# Problem statement
Transcribe the listing below from its opening line up to and including the line that contains "scene.camera = cam"; reproduce nothing else.

# Information provided
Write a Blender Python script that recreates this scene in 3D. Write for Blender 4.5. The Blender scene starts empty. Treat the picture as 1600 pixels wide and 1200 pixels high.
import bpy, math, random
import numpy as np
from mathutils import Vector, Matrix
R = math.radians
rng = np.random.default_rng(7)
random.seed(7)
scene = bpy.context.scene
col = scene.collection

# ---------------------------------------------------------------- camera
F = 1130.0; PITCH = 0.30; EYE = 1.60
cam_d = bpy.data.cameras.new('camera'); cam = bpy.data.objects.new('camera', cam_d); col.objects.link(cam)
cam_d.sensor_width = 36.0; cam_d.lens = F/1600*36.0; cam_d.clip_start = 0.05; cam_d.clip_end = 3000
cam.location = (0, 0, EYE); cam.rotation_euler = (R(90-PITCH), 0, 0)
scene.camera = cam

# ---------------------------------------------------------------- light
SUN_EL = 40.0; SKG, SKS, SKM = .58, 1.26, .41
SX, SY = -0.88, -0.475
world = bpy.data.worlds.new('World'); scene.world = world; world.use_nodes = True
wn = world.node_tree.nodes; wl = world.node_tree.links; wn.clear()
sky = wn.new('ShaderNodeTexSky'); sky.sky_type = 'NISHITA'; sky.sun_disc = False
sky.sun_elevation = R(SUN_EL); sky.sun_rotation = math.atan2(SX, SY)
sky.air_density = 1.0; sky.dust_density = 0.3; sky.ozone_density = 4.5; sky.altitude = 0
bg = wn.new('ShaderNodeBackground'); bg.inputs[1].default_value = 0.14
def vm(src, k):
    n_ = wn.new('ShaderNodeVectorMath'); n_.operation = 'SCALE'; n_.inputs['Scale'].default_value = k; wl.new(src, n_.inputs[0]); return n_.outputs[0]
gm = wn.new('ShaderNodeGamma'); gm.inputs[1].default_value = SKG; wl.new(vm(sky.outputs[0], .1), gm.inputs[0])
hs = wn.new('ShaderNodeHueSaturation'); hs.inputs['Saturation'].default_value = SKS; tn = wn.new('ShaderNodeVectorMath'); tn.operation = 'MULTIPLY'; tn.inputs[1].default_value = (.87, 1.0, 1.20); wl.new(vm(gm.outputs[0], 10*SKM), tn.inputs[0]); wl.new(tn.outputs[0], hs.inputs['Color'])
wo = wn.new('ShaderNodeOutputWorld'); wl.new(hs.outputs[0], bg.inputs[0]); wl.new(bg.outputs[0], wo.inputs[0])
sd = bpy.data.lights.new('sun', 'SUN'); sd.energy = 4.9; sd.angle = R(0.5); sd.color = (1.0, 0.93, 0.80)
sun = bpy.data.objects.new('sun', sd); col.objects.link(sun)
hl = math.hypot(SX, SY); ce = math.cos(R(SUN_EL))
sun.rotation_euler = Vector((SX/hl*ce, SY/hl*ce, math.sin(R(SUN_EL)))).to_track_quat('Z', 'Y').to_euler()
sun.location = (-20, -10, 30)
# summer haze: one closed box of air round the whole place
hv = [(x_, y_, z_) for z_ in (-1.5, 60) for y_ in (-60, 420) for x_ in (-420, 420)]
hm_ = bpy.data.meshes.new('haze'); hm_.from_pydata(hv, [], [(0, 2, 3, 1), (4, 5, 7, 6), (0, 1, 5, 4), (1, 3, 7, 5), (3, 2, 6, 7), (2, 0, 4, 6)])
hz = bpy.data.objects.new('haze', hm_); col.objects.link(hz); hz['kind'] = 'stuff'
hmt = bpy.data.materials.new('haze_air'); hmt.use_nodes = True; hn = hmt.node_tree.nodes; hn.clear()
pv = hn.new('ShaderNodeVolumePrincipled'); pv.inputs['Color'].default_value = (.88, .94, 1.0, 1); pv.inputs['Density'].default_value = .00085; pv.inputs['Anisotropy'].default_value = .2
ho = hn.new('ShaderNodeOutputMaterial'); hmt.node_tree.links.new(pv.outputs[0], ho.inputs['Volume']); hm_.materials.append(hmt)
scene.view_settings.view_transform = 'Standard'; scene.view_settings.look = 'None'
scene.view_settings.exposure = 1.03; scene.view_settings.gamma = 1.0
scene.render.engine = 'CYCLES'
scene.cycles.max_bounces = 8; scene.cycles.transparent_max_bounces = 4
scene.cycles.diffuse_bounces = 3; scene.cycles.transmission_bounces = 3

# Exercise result
Write a Blender Python script that recreates this scene in 3D. Write for Blender 4.5. The Blender scene starts empty. Treat the picture as 1600 pixels wide and 1200 pixels high.
import bpy, math, random
import numpy as np
from mathutils import Vector, Matrix
R = math.radians
rng = np.random.default_rng(7)
random.seed(7)
scene = bpy.context.scene
col = scene.collection

# ---------------------------------------------------------------- camera
F = 1130.0; PITCH = 0.30; EYE = 1.60
cam_d = bpy.data.cameras.new('camera'); cam = bpy.data.objects.new('camera', cam_d); col.objects.link(cam)
cam_d.sensor_width = 36.0; cam_d.lens = F/1600*36.0; cam_d.clip_start = 0.05; cam_d.clip_end = 3000
cam.location = (0, 0, EYE); cam.rotation_euler = (R(90-PITCH), 0, 0)
scene.camera = cam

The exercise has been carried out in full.